The financial intermediaries say the increases have become necessary because of rising cost of operations and increase in taxes.

Even though some banks are yet to implement new charges, most of them have adjusted their tariffs upwards in consonance with rising business costs.  

This paper’s checks revealed that some banks which used to charge GH¢5 for maintenance of personal current accounts are now charging GH¢15 per month, and those which use to charge GH¢20 for corporate current accounts are now going for about GH¢45 per month. These charges exclude others such as cheque clearing and printing of account statements.

Depending on the number of transactions for the month the charges could go up as high as GH¢300.

The banks that effected the biggest increment are mainly in the tier one and tier two categories. However, some tier three and tier four banks have also adjusted their tariffs up significantly.

According to the pwc 2014 Banking Survey, Eobank Ghana, GCB, Stanchart, Stanbic, Barclays, Zenith and Fidelity Bank made up of the tier one category while the tier two banks are UBA, ADB, CAL, UT, uniBank and NIB.
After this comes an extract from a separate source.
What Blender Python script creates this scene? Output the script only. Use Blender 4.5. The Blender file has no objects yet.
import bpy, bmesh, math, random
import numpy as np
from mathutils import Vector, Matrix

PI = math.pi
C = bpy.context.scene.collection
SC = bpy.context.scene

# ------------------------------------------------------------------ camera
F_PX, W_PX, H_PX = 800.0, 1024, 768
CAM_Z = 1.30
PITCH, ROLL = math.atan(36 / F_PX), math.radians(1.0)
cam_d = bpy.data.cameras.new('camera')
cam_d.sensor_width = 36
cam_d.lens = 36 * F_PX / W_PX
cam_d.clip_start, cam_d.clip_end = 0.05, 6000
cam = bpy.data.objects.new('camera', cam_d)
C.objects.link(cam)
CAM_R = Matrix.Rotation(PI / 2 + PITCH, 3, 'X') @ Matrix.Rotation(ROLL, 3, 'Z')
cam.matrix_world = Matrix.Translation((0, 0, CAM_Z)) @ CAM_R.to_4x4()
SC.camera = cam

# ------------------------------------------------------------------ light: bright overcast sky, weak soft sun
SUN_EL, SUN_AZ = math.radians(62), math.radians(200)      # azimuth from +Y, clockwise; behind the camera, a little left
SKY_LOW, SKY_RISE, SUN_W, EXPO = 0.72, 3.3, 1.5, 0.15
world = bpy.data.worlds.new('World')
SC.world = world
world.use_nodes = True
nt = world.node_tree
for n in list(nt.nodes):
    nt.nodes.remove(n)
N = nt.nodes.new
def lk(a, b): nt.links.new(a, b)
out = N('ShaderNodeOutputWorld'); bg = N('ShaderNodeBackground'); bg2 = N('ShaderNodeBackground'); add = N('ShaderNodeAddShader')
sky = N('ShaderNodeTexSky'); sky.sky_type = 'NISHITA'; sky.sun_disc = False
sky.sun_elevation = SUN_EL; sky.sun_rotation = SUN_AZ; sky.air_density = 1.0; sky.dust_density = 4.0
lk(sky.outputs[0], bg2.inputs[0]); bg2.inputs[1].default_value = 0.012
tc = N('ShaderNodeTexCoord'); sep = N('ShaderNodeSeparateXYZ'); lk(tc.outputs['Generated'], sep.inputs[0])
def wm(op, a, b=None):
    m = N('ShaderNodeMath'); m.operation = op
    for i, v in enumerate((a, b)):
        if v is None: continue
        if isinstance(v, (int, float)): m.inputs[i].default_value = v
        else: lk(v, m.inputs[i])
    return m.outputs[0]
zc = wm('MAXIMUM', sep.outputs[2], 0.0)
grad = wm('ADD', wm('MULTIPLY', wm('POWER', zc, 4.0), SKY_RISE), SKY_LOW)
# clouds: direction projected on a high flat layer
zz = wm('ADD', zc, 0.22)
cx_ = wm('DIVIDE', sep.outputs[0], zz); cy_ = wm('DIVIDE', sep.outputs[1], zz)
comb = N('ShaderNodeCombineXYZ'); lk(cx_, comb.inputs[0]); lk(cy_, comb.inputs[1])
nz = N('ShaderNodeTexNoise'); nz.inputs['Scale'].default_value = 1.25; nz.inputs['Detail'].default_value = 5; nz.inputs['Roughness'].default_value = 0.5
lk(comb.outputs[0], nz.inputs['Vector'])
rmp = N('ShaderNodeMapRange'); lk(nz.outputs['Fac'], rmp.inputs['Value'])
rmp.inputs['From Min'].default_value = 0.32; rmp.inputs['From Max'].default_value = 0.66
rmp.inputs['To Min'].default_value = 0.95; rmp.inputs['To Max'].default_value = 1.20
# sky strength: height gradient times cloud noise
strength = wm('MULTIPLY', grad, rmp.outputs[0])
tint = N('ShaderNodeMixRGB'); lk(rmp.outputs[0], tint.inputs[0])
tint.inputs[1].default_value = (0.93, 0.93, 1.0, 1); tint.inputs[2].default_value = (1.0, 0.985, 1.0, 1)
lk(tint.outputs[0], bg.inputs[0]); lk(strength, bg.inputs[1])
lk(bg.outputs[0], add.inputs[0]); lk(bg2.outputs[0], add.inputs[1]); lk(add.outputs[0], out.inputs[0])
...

Other banks have also consolidated all their charges including monthly account maintenance, account statements, cheque clearing, interbank transfers among others. This means that irrespective of the number of transactions a client does within a month, the same charges apply.

In this regard, banks that used to charge GH¢5 for personal current account are now charging about GH¢20 whilst those charging GH¢50 for corporate current account are now charging about GH¢250 per month.

This however excludes cheque book charges and other levies.

Charges for loan processing and facility fees have also been adjusted upwards slightly to make way for increasing cost of capital.

Importantly, banks see fees and commissions as very critical in their overall operating income.

For savings accounts, the average interest paid on it is about 7.0 percent while some banks pay as less as 4 percent interest.

With regard to time deposits, some banks pay as less as 10 percent for one month tenor, 12 percent for 60 days, 14 percent for 91 days and 16 percent for 182-days. Others also pay as high as 13 percent for one month tenor, 15 percent for 60 days, 18 percent for 91 days and 20 percent for 182-days.

For loans, average lending rate is about 28 percent despite some base rates being quoted under 20 percent.

According to the 2015 Financial Stability Report, banks made GH¢1.08 billion from fees and commissions alone, about 22.0 percent growth over the previous year.

Interest income constituted 51.5 percent of total income in December 2015 compared with 45.5 percent in December 2014.

Investment income share of 29.3 percent of total income in December 2015 was marginally above the 29.2 percent recorded in December 2014.

However, the share of income from fees and commission declined to 11.6 percent in December 2015 from 12.8 percent in December 2014.